There were 9 bids but Butterfields was the only one with a
southern route. Although 600 miles longer, it would remain snow free and the
government awarded Butterfield the contract for twice a week mail delivery to
the tune of $600,000 a year.
It cost a dime to send a letter but $200 one way fare for
passengers. They averaged 15 MPH and 120 miles a day.
In the early 1860’s because bandits and Indians constantly harassed
the stage route, President Lincoln assigned a Calvary Division out of Kansas to
guard the route.
It was near this time that Wells Fargo took over the stage
line because of Butterfields debts and Butterfield was pushed out of the
venture.
One of Springfield’s earliest residents, Nicholas Smith, built
a hotel at the stage stop in Springfield. As an aside, Smith was definitely
rich by the time he died…he left an estate of over $100,000 in 1858. The Smith
Hotel was one of 200 stage stops but probably one of the nicest.

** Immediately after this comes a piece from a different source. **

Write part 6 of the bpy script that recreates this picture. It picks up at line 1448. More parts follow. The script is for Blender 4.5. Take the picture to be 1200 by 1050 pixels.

Because of an active temperance movement in Springfield,
liquor would flow until the “dry” groups reared up in protest. A Temperance
Building went up near the hotel but every time the city went “dry”, court
action would get the alcohol flowing again. Actually, Greene County voted to go “dry” as
late as 1910, but that was the last time.
The breakout of the Civil War made the southern route too
difficult and, like the Pony Express, the Overland route wasn’t in existence all
that long…only 19 months. It's interesting to learn about this mail route because, as you can imagine, being in Sacramento, the focus is the Pony Express.
Currently, the US National Park Service is looking into making
the route an official National Historic Trail.